Semenciers et agriculteurs partisans des OGM ont eu beau se battre, le gouvernement a décidé d’engager la clause de sauvegarde sur le maïs MON 810, vendredi 11 janvier, au nom du « principe de précaution ». Il n’y aura donc pas de culture de maïs transgénique en 2008. Si, à court terme, l’impact économique est dérisoire, ce sont les effets à plus long terme que déplorent les pro-OGM.
Samedi, dans un communiqué, les industriels ont estimé que « les entreprises semencières (...) n’ont plus aucune visibilité ». Ils ne mentionnent pas pourtant la contrepartie du gouvernement, un plan d’investissement dans les biotechnologies de 45 millions d’euros, huit fois plus que les budgets actuels. Une contrepartie que déplore la Confédération paysanne.

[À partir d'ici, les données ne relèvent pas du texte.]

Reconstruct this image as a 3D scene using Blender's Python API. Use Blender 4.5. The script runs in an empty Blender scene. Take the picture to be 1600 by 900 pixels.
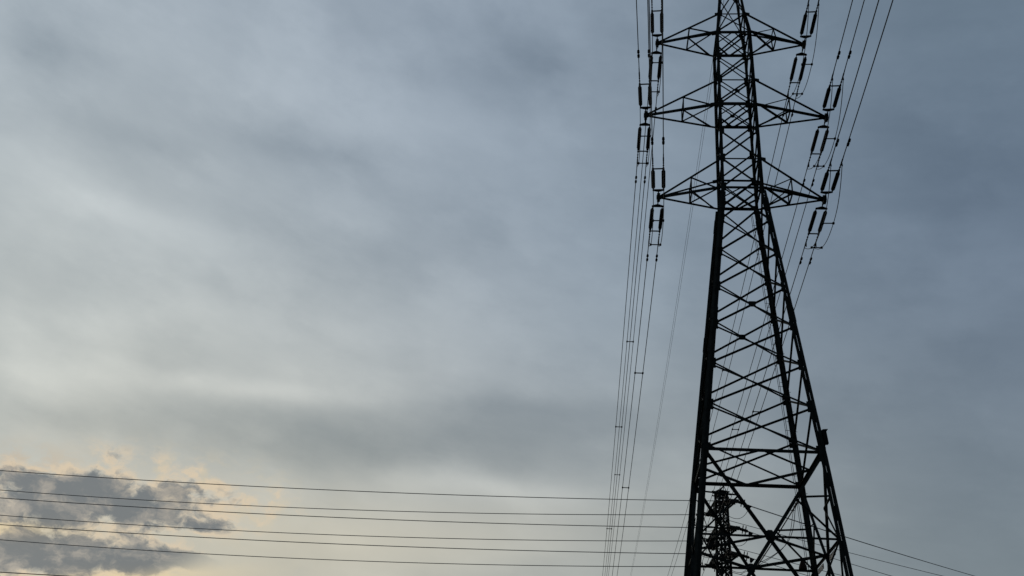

Avec 22 000 hectares en 2007, la production de maïs OGM ne représente que 0,7 % des surfaces consacrées à ce type de céréale. Mais aux agriculteurs convertis, le maïs OGM offrait un rendement supplémentaire de 5 % à 30 %.
Pour les semenciers, des multinationales comme Limagrain ou Pioneer (Dupont) et des coopératives telles qu’Euralis, l’impact sera mineur. Si le chiffre d’affaires de la filière s’élève à 2 milliards d’euros, le manque à gagner d’une année sans OGM est estimé à seulement 1 million.
UNE GOUTTE D’EAU POUR MONSANTO
Monsanto est davantage concerné. Il vend des semences, mais surtout c’est lui qui a développé l’élément transgénique MON 810, le seul autorisé à la culture en Europe. Contre des royalties, il en accorde la licence d’utilisation aux autres semenciers. Avec cette technologie, ces derniers conçoivent leurs propres variétés de maïs OGM. Le groupe américain se refuse à tout commentaire. « Son axe de développement, c’est le Brésil, l’Europe n’est pour lui qu’une goutte d’eau », explique Francis Prêtre, de CM-CIC Securities.
C’est le symbole que représente la nouvelle position française que redoutent les industriels. La France, première puissance agricole en Europe, détient un savoir-faire reconnu dans les semences ; elle y est aussi le deuxième producteur d’OGM, derrière l’Espagne. De fortes sommes ont déjà été investies. Limagrain, par exemple, consacre 40 millions d’euros par an à la recherche dans les biotechnologies.
« Nous étions entrés dans une dynamique et les perspectives étaient bonnes », explique Karine Affaton, porte-parole de Pionner. Son groupe, qui utilise le MON 810, attend une homologation de sa propre technologie. De 500 hectares en 2005, les surfaces étaient passées à 5 000 hectares en 2006, puis à 22 000 en 2007. Très optimiste, Limagrain estime qu’entre 50 000 et 100 000 hectares auraient pu être cultivés en 2008, et qu’il existe en France un potentiel d’un million d’hectares.
« Que se passera-t-il en 2009 ? Pendant que la France a des états d’âme, nous nous isolons économiquement », tonne Christian Pèes, président d’Euralis. Comme la FNSEA, il peste contre une interdiction de cultiver alors que les importations de soja ou de maïs OGM se poursuivront.
« Un maïs tracé non OGM se vend 25 % plus cher. Mieux vaut conserver en France la spécificité non OGM », estime Jacques Pasquier, à la Confédération paysanne. Le débat est environnemental, mais aussi économique.